To correct Carrie’s isolation from the other girls after this embarrassment, and to assuage her own guilt for opening up the vending machine of sanitary products to give them literal ammo against her, Carrie’s classmate Sue Snell comes up with the perfect solution. She gets a nice, hot boy to ask Carrie to prom, a time-honored (and often incredibly heteronormative) cultural coming-of-age ceremony for American teens. Through this, Carrie gets the opportunity to perform normative young femininity for her peers, a way to get the approval of her community for the way she “does” gender even if she still doesn’t get it from her mom. She curls her hair, does her makeup and dons a flowy pink dress, then goes to the dance only to find out that she’s been voted Prom Queen, the ultimate endorsement of feminine fitting-in.

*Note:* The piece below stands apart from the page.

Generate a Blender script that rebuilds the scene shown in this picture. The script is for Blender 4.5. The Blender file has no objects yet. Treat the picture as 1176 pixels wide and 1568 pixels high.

As the famous cataclysm at prom reveals, however, this entire thing is a farce. By publicly pranking her by dumping blood on her when she takes the stage, the whole class, even Sue, has in effect conspired to parade Carrie across the stage of normative gender performance before calling grotesquely back to her old humiliation to remind her that she never truly belonged there anyway. Sure, they weren’t all working against her, but to poor Carrie, who’s had one shining glimpse of acceptance before seeing it taken just as swiftly away, it only looks like her mother’s horrible prophecy of “they’re all gonna laugh at you” has come true. One bucket of pig’s blood later, and Carrie is literally tearing down the entire cruel community that’s shunned her, ultimately killing her mother, most of her classmates, and herself—a violent, gory excavation of the norms that society ascribes to femininity, and the inevitable anguish of failing to live up to them.